Exercise aim:
Repeat the entire listing exactly as written.

Recorded information:
┄┄┄┄┄┄┄┄┄┄
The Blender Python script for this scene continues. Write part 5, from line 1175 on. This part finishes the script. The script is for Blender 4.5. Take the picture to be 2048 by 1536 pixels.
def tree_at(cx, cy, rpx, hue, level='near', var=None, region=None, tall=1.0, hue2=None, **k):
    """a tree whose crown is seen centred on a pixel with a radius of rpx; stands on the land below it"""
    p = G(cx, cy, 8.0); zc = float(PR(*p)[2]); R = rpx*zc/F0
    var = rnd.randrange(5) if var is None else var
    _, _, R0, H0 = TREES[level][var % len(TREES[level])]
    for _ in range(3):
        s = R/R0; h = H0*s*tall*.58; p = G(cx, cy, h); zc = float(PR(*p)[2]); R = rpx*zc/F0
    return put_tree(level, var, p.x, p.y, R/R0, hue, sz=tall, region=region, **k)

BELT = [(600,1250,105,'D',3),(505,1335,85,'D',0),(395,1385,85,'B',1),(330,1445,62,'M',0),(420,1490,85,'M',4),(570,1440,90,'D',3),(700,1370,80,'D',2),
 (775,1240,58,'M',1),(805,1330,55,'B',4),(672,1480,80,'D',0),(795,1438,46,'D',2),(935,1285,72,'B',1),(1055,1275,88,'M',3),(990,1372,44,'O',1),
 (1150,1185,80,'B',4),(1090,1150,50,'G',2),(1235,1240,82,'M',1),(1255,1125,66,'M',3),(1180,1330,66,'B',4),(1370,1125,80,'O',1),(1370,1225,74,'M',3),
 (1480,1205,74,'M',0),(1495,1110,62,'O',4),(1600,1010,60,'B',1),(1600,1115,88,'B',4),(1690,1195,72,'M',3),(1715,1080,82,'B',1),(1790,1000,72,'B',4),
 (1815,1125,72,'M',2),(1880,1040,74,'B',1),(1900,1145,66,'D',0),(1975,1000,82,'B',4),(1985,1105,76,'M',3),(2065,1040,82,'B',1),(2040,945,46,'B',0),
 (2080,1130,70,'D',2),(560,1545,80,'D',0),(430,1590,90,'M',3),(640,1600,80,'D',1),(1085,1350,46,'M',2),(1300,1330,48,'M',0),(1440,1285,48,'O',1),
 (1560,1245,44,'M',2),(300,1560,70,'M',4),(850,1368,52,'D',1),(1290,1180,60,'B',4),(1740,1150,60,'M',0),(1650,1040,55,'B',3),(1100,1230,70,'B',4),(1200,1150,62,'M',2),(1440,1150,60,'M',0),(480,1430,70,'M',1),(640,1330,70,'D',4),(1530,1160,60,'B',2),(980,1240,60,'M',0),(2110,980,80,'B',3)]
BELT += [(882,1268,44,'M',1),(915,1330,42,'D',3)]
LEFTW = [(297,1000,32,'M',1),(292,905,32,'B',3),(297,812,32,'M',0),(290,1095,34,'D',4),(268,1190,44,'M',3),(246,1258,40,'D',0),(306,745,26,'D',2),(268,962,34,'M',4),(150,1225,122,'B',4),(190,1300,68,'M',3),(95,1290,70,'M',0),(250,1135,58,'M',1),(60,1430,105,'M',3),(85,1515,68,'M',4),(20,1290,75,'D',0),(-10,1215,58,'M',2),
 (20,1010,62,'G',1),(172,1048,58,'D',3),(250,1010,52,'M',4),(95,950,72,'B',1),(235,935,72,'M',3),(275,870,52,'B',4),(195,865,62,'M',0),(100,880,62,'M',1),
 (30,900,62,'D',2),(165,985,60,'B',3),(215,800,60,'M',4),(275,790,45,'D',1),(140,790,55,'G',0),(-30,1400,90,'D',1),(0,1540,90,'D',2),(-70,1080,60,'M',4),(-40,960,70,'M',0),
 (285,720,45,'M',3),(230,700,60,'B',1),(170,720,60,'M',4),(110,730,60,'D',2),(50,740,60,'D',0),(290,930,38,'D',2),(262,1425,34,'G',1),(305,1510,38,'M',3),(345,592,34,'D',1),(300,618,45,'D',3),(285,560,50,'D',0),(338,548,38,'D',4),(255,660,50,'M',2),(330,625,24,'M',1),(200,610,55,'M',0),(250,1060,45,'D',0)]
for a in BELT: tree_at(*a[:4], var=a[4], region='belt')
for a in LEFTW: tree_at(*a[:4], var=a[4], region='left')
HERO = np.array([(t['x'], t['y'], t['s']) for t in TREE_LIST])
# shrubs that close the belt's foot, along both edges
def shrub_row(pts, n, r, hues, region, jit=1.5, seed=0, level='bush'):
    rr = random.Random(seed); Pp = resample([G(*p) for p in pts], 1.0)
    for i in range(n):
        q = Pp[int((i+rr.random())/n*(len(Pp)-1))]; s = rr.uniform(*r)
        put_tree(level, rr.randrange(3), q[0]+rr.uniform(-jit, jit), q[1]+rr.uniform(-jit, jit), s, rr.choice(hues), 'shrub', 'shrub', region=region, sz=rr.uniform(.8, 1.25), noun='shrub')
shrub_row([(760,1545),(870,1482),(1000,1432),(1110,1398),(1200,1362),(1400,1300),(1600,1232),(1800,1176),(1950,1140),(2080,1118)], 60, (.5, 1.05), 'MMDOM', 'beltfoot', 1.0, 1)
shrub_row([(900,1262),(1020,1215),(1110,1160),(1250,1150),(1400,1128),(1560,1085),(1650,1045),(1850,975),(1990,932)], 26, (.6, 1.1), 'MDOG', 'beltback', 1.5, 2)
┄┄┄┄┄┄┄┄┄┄
Response to this task:
The Blender Python script for this scene continues. Write part 5, from line 1175 on. This part finishes the script. The script is for Blender 4.5. Take the picture to be 2048 by 1536 pixels.
def tree_at(cx, cy, rpx, hue, level='near', var=None, region=None, tall=1.0, hue2=None, **k):
    """a tree whose crown is seen centred on a pixel with a radius of rpx; stands on the land below it"""
    p = G(cx, cy, 8.0); zc = float(PR(*p)[2]); R = rpx*zc/F0
    var = rnd.randrange(5) if var is None else var
    _, _, R0, H0 = TREES[level][var % len(TREES[level])]
    for _ in range(3):
        s = R/R0; h = H0*s*tall*.58; p = G(cx, cy, h); zc = float(PR(*p)[2]); R = rpx*zc/F0
    return put_tree(level, var, p.x, p.y, R/R0, hue, sz=tall, region=region, **k)

BELT = [(600,1250,105,'D',3),(505,1335,85,'D',0),(395,1385,85,'B',1),(330,1445,62,'M',0),(420,1490,85,'M',4),(570,1440,90,'D',3),(700,1370,80,'D',2),
 (775,1240,58,'M',1),(805,1330,55,'B',4),(672,1480,80,'D',0),(795,1438,46,'D',2),(935,1285,72,'B',1),(1055,1275,88,'M',3),(990,1372,44,'O',1),
 (1150,1185,80,'B',4),(1090,1150,50,'G',2),(1235,1240,82,'M',1),(1255,1125,66,'M',3),(1180,1330,66,'B',4),(1370,1125,80,'O',1),(1370,1225,74,'M',3),
 (1480,1205,74,'M',0),(1495,1110,62,'O',4),(1600,1010,60,'B',1),(1600,1115,88,'B',4),(1690,1195,72,'M',3),(1715,1080,82,'B',1),(1790,1000,72,'B',4),
 (1815,1125,72,'M',2),(1880,1040,74,'B',1),(1900,1145,66,'D',0),(1975,1000,82,'B',4),(1985,1105,76,'M',3),(2065,1040,82,'B',1),(2040,945,46,'B',0),
 (2080,1130,70,'D',2),(560,1545,80,'D',0),(430,1590,90,'M',3),(640,1600,80,'D',1),(1085,1350,46,'M',2),(1300,1330,48,'M',0),(1440,1285,48,'O',1),
 (1560,1245,44,'M',2),(300,1560,70,'M',4),(850,1368,52,'D',1),(1290,1180,60,'B',4),(1740,1150,60,'M',0),(1650,1040,55,'B',3),(1100,1230,70,'B',4),(1200,1150,62,'M',2),(1440,1150,60,'M',0),(480,1430,70,'M',1),(640,1330,70,'D',4),(1530,1160,60,'B',2),(980,1240,60,'M',0),(2110,980,80,'B',3)]
BELT += [(882,1268,44,'M',1),(915,1330,42,'D',3)]
LEFTW = [(297,1000,32,'M',1),(292,905,32,'B',3),(297,812,32,'M',0),(290,1095,34,'D',4),(268,1190,44,'M',3),(246,1258,40,'D',0),(306,745,26,'D',2),(268,962,34,'M',4),(150,1225,122,'B',4),(190,1300,68,'M',3),(95,1290,70,'M',0),(250,1135,58,'M',1),(60,1430,105,'M',3),(85,1515,68,'M',4),(20,1290,75,'D',0),(-10,1215,58,'M',2),
 (20,1010,62,'G',1),(172,1048,58,'D',3),(250,1010,52,'M',4),(95,950,72,'B',1),(235,935,72,'M',3),(275,870,52,'B',4),(195,865,62,'M',0),(100,880,62,'M',1),
 (30,900,62,'D',2),(165,985,60,'B',3),(215,800,60,'M',4),(275,790,45,'D',1),(140,790,55,'G',0),(-30,1400,90,'D',1),(0,1540,90,'D',2),(-70,1080,60,'M',4),(-40,960,70,'M',0),
 (285,720,45,'M',3),(230,700,60,'B',1),(170,720,60,'M',4),(110,730,60,'D',2),(50,740,60,'D',0),(290,930,38,'D',2),(262,1425,34,'G',1),(305,1510,38,'M',3),(345,592,34,'D',1),(300,618,45,'D',3),(285,560,50,'D',0),(338,548,38,'D',4),(255,660,50,'M',2),(330,625,24,'M',1),(200,610,55,'M',0),(250,1060,45,'D',0)]
for a in BELT: tree_at(*a[:4], var=a[4], region='belt')
for a in LEFTW: tree_at(*a[:4], var=a[4], region='left')
HERO = np.array([(t['x'], t['y'], t['s']) for t in TREE_LIST])
# shrubs that close the belt's foot, along both edges
def shrub_row(pts, n, r, hues, region, jit=1.5, seed=0, level='bush'):
    rr = random.Random(seed); Pp = resample([G(*p) for p in pts], 1.0)
    for i in range(n):
        q = Pp[int((i+rr.random())/n*(len(Pp)-1))]; s = rr.uniform(*r)
        put_tree(level, rr.randrange(3), q[0]+rr.uniform(-jit, jit), q[1]+rr.uniform(-jit, jit), s, rr.choice(hues), 'shrub', 'shrub', region=region, sz=rr.uniform(.8, 1.25), noun='shrub')
shrub_row([(760,1545),(870,1482),(1000,1432),(1110,1398),(1200,1362),(1400,1300),(1600,1232),(1800,1176),(1950,1140),(2080,1118)], 60, (.5, 1.05), 'MMDOM', 'beltfoot', 1.0, 1)
shrub_row([(900,1262),(1020,1215),(1110,1160),(1250,1150),(1400,1128),(1560,1085),(1650,1045),(1850,975),(1990,932)], 26, (.6, 1.1), 'MDOG', 'beltback', 1.5, 2)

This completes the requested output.